Data for this exercise =

»»

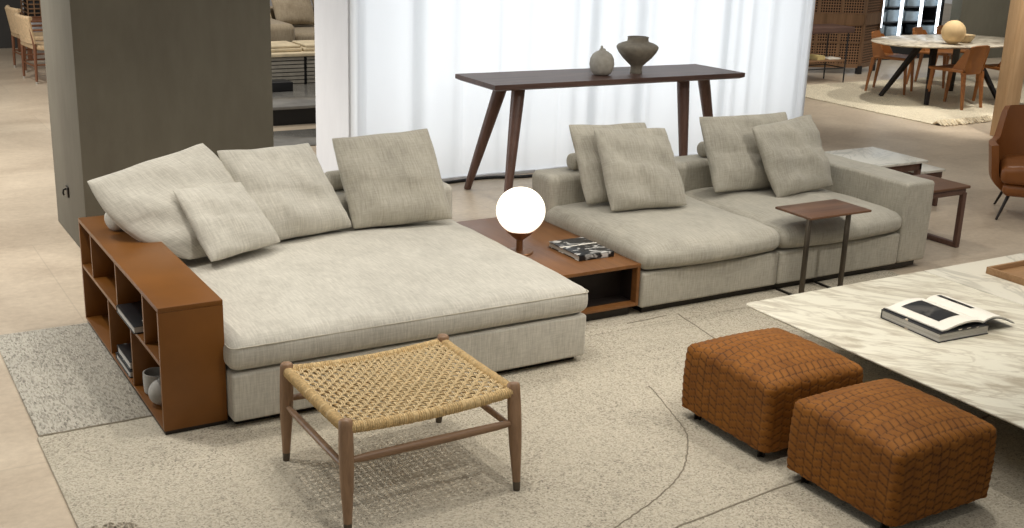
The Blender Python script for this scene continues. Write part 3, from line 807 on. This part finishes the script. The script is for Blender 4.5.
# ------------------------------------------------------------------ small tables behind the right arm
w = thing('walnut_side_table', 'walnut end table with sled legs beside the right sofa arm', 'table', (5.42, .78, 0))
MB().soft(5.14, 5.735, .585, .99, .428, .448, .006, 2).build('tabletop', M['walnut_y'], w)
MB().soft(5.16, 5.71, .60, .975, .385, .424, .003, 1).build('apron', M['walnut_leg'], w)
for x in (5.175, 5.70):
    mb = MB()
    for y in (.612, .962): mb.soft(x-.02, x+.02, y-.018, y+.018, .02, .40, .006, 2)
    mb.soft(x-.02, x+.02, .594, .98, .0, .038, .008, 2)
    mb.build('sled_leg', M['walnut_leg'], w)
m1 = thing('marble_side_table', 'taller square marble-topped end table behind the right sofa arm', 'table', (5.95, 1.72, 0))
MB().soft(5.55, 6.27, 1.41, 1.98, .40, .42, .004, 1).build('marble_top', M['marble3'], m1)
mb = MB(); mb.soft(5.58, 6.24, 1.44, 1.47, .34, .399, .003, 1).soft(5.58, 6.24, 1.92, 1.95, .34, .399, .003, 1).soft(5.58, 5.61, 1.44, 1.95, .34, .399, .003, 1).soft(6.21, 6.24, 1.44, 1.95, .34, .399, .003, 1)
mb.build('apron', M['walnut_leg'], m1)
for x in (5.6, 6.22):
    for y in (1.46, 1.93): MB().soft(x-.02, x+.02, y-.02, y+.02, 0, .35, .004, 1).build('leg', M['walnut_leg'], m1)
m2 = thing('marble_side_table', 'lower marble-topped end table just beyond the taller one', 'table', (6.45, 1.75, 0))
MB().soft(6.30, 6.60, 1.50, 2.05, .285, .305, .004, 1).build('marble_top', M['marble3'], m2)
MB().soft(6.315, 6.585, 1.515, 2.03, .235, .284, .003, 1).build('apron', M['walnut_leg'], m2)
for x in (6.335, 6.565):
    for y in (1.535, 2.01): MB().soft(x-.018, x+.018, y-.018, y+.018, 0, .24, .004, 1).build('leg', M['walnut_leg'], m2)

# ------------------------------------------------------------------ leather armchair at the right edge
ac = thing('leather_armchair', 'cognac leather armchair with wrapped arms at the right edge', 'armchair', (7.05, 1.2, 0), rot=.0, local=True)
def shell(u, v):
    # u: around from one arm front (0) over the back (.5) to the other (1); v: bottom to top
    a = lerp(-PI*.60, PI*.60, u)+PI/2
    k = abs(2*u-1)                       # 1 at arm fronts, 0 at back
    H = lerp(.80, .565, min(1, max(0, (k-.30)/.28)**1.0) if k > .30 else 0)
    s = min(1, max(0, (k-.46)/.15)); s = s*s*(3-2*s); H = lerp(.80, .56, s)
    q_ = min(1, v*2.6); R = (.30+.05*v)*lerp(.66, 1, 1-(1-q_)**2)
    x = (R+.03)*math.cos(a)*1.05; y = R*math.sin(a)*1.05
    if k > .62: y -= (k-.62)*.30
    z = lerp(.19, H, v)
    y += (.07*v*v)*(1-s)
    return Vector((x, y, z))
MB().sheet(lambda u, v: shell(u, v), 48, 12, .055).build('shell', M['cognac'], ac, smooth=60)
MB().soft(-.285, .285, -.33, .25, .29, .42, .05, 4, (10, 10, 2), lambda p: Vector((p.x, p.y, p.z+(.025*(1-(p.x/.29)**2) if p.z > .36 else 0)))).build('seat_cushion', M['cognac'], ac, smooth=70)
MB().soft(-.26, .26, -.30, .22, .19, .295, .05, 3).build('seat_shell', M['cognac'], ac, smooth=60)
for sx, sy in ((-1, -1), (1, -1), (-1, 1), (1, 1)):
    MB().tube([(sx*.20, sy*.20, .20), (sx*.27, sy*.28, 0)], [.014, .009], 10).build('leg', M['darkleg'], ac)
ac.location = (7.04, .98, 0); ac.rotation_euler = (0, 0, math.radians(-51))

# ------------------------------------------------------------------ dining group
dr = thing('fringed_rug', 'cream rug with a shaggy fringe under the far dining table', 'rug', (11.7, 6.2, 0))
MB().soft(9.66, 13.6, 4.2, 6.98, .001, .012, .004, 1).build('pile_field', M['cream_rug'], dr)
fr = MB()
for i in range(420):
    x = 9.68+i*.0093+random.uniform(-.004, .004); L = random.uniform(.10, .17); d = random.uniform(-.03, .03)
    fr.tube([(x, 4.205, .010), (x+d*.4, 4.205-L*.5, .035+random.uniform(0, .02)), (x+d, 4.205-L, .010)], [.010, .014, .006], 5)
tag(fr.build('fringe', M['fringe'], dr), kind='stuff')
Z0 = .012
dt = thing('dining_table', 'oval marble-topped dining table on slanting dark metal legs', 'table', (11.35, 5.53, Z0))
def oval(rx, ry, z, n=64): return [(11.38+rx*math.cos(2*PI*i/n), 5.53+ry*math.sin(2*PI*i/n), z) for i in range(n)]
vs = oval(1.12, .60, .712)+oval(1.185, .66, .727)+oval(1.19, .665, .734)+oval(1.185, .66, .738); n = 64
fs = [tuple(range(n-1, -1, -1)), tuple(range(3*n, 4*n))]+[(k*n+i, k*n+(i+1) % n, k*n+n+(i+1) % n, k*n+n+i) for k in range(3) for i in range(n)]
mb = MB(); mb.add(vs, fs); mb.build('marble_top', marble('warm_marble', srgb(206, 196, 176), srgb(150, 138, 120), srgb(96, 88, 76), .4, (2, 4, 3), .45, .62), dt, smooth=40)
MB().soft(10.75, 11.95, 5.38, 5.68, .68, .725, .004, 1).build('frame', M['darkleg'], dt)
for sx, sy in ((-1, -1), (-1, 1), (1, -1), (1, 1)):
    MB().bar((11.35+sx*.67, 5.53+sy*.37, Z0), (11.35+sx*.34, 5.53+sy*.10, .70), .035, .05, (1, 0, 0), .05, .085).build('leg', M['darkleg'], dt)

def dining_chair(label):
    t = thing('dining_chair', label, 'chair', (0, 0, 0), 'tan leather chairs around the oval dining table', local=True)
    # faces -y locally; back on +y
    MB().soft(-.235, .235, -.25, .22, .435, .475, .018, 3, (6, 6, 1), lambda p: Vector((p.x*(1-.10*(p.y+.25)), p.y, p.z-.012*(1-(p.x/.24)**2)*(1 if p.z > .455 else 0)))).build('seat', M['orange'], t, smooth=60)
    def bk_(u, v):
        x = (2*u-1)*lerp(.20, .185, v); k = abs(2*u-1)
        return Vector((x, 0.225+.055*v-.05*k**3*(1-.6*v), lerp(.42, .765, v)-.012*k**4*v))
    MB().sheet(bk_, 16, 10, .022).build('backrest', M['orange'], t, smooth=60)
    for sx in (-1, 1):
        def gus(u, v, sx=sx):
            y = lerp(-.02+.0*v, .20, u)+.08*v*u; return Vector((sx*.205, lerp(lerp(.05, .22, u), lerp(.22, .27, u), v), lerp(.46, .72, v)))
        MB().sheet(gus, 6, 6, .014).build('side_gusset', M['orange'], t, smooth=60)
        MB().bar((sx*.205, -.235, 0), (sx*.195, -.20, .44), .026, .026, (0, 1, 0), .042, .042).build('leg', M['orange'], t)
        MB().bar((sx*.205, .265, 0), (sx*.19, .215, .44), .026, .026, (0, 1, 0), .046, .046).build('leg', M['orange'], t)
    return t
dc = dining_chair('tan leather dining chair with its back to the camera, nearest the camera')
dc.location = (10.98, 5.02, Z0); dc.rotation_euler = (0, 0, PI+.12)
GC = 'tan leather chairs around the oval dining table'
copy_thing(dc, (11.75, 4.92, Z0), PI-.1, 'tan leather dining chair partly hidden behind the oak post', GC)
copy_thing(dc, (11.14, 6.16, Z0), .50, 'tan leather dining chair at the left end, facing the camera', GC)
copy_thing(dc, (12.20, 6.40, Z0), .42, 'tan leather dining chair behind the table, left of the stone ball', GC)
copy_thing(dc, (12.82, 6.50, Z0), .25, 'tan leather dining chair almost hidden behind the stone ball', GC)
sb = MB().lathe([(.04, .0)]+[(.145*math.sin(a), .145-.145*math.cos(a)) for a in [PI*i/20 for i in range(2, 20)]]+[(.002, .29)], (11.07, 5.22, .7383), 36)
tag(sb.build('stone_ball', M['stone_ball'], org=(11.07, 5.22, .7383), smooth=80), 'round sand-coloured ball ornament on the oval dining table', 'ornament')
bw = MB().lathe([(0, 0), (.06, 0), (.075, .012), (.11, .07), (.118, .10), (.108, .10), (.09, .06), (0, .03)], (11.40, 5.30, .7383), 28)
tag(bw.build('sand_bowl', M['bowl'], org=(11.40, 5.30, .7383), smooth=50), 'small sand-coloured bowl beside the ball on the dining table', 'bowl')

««
»»

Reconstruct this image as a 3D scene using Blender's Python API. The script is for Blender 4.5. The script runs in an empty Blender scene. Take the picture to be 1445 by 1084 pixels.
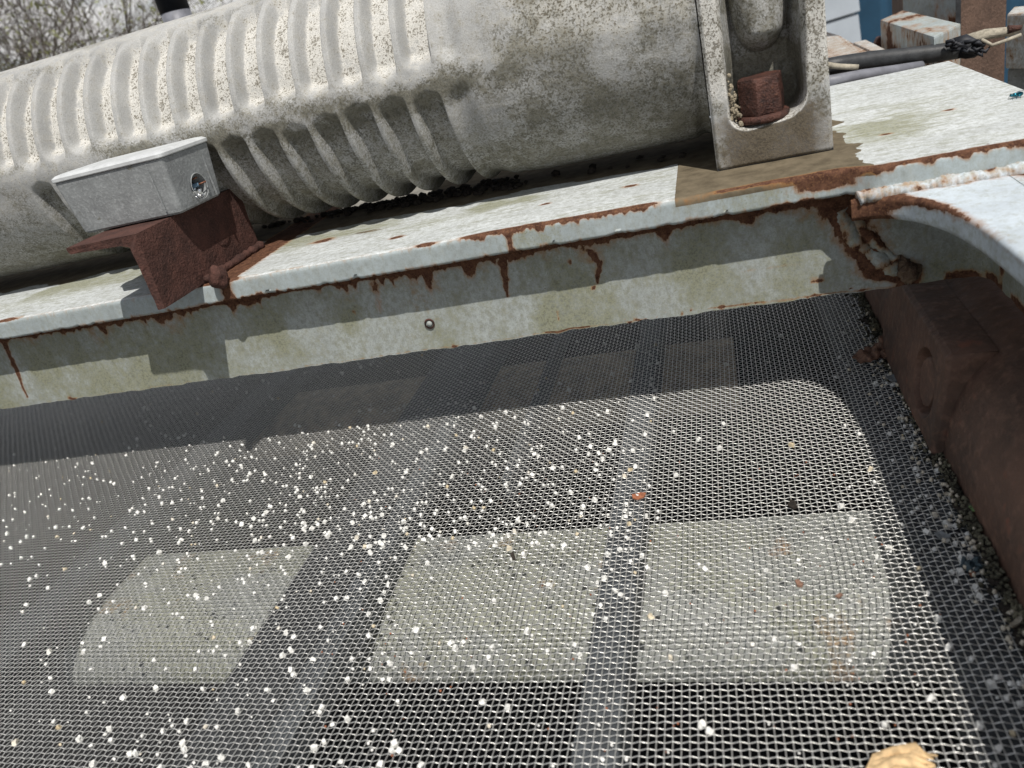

««
»»

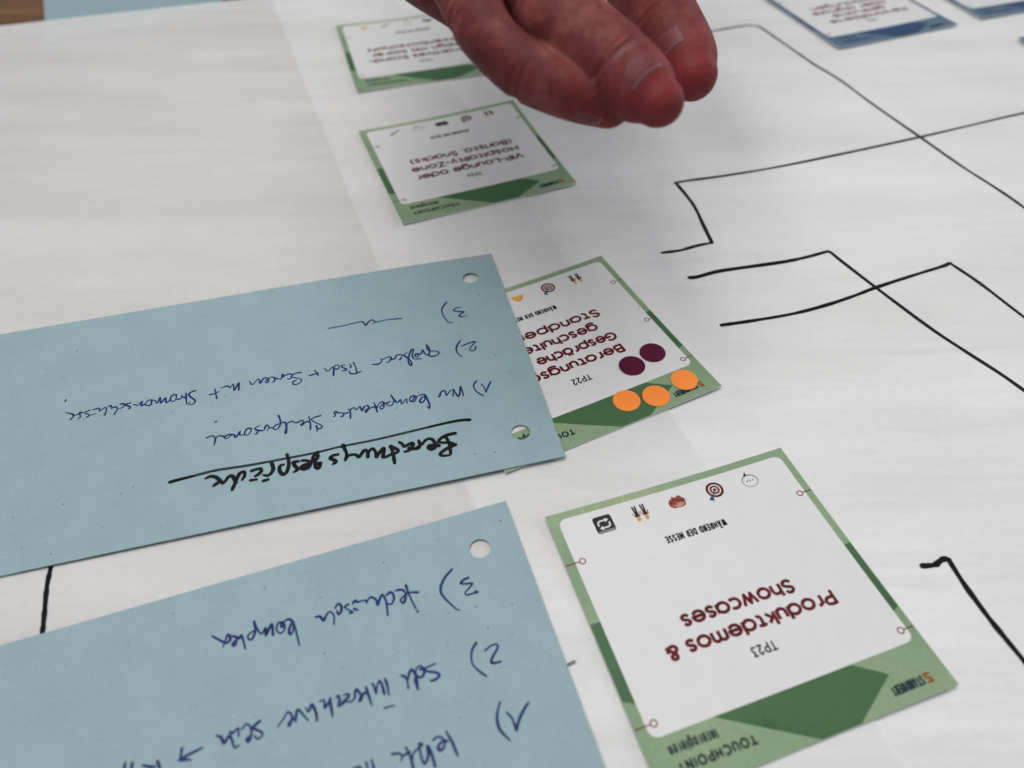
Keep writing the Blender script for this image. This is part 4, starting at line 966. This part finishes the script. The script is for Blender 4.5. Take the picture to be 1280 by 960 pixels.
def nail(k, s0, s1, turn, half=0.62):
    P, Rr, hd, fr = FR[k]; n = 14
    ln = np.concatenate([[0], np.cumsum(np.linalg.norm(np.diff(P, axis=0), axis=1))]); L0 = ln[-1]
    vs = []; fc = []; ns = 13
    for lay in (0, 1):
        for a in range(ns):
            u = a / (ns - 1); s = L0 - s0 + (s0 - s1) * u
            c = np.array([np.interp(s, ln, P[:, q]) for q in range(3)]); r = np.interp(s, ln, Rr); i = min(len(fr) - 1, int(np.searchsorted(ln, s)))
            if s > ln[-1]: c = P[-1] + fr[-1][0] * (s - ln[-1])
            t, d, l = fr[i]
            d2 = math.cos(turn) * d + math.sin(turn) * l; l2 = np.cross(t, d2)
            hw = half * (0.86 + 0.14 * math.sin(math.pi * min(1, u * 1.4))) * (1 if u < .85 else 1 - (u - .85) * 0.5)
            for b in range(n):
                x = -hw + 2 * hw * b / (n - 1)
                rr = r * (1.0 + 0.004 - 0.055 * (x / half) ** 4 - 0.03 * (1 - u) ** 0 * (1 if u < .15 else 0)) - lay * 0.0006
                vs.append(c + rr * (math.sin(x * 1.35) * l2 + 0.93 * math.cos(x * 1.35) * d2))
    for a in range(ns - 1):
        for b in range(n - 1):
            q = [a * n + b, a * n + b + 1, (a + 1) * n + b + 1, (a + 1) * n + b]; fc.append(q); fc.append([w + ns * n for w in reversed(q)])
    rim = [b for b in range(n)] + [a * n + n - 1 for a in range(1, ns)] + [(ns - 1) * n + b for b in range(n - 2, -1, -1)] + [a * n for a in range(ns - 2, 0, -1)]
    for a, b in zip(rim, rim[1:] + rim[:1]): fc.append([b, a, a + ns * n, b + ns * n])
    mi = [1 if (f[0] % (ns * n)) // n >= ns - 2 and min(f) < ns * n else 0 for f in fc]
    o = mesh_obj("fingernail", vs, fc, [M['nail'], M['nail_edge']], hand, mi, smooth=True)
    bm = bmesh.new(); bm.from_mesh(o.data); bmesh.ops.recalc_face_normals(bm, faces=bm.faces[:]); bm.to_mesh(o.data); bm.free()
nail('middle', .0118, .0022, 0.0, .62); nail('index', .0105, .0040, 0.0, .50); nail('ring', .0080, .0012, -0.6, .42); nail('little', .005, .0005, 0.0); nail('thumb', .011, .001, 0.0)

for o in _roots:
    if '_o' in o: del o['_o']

««

Brief =
Extract each line from the listing that holds the word "Python".

Solution to the exercise =
The Blender Python script for this scene continues. Write part 3, from line 807 on. This part finishes the script. The script is for Blender 4.5.
Reconstruct this image as a 3D scene using Blender's Python API. The script is for Blender 4.5. The script runs in an empty Blender scene. Take the picture to be 1445 by 1084 pixels.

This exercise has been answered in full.